Совершенно очевидно, что все мое внимание было направлено на то, чтобы набросать любую мельчайшую деталь этой сцены. Кое-что я написал красками, например группу, набросок которой я прилагаю к письму.
Но как трудно придать им жизнь и движение, расположить фигуры по местам и выразить индивидуальность каждой. Это большая проблема – мoutonner, когда фигуры являют собой единое целое, в котором в то же время должны быть отчетливо различимы голова и плечи каждого, расположенные одно над другим; когда у фигур на переднем плане ноги прорисовываются отчетливо, а юбки и брюки немного дальше образуют настоящую мешанину, в которой различаются лишь отдельные линии.
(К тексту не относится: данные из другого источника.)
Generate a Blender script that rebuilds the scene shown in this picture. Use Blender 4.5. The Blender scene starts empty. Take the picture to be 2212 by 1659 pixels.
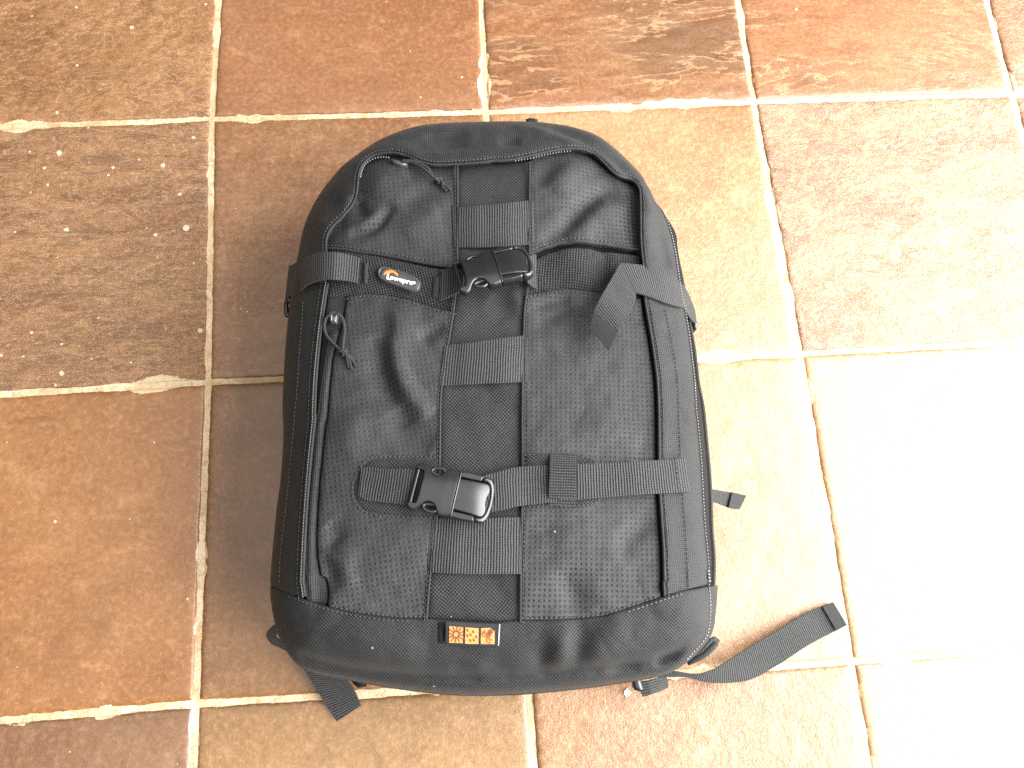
import bpy, math, random
import numpy as np
from mathutils import Matrix, Vector
from mathutils.geometry import delaunay_2d_cdt

random.seed(7); RNG = np.random.default_rng(7)
scene = bpy.context.scene
COL = scene.collection

# ------------------------------------------------------------------ camera
W, H, F = 2212.0, 1659.0, 1720.0            # working picture units
CAM_H, PITCH, ROLL, YAW = 0.7697, -0.2717, 0.0393, 0.0548
Rcw = (Matrix.Rotation(ROLL, 3, 'Y') @ Matrix.Rotation(PITCH, 3, 'X') @ Matrix.Rotation(YAW, 3, 'Z'))
cd = bpy.data.cameras.new('camera')
cd.sensor_fit = 'HORIZONTAL'; cd.sensor_width = 36.0; cd.lens = 36.0 * F / W
cd.clip_start = 0.02; cd.clip_end = 100
cam = bpy.data.objects.new('camera', cd); COL.objects.link(cam)
cam.matrix_world = Matrix.Translation((0, 0, CAM_H)) @ Rcw.transposed().to_4x4()
scene.camera = cam

# ------------------------------------------------------------------ world and lamps
wd = bpy.data.worlds.new('World'); scene.world = wd; wd.use_nodes = True
bg = wd.node_tree.nodes['Background']
bg.inputs[0].default_value = (1.0, 0.95, 0.88, 1); bg.inputs[1].default_value = 0.17

def area(name, loc, target, sx, sy, power, color):
    ld = bpy.data.lights.new(name, 'AREA'); ld.shape = 'RECTANGLE'; ld.size = sx; ld.size_y = sy
    ld.energy = power; ld.color = color
    o = bpy.data.objects.new(name, ld); COL.objects.link(o); o.location = loc
    o.rotation_euler = (Vector(target) - Vector(loc)).to_track_quat('-Z', 'Y').to_euler()
    return o
area('window_light', (1.20, -0.36, 1.22), (0.0, -0.36, 1.12), 2.5, 2.3, 335, (0.985, 0.995, 1.0))
area('ceiling_bounce', (-0.3, 0.2, 2.45), (-0.3, 0.2, 0.0), 3.2, 3.0, 58, (1.0, 0.97, 0.92))  # fill lamp added overhead, standing in for light off the ceiling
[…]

Справа или слева, в зависимости от выбранной точки зрения, они то удлиняются, то сокращаются. Что же касается композиций, все возможные сцены с фигурами основываются на том же принципе овечьего стада [moutons], от которого, безусловно, происходит слово moutonner. Все в композиции сводится к свету, тени и перспективе, будь то рынок или прибытие лодки, очередь за бесплатным супом, зал ожидания, больница, ломбард, группы людей, разговаривающих друг с другом или прогуливающихся по улице.
С рисованием все более или менее точно так же, как с письмом. Когда ребенок учится писать, ему кажется невозможным то, что и он тоже когда-нибудь поймет это, и то, как быстро пишет его учитель, воспринимается им как чудо. Тем не менее со временем ему удается овладеть этим навыком. И я всерьез убежден, что таким же способом нужно учиться рисованию, чтобы это было так же легко, как писать, тебе необходимо лишь помнить о пропорциях, учиться видеть их, с тем чтобы уметь воспроизвести их в большем или меньшем размере.
У нас в эти дни здесь прекрасная плохая погода – дождь, ветер, шторм, но все это образует поразительные эффекты, которые прекрасны, хотя и выражают ощущение холода. Время, когда я могу работать на воздухе, заканчивается, и мне необходимо еще очень много всего сделать, прежде чем наступит зима.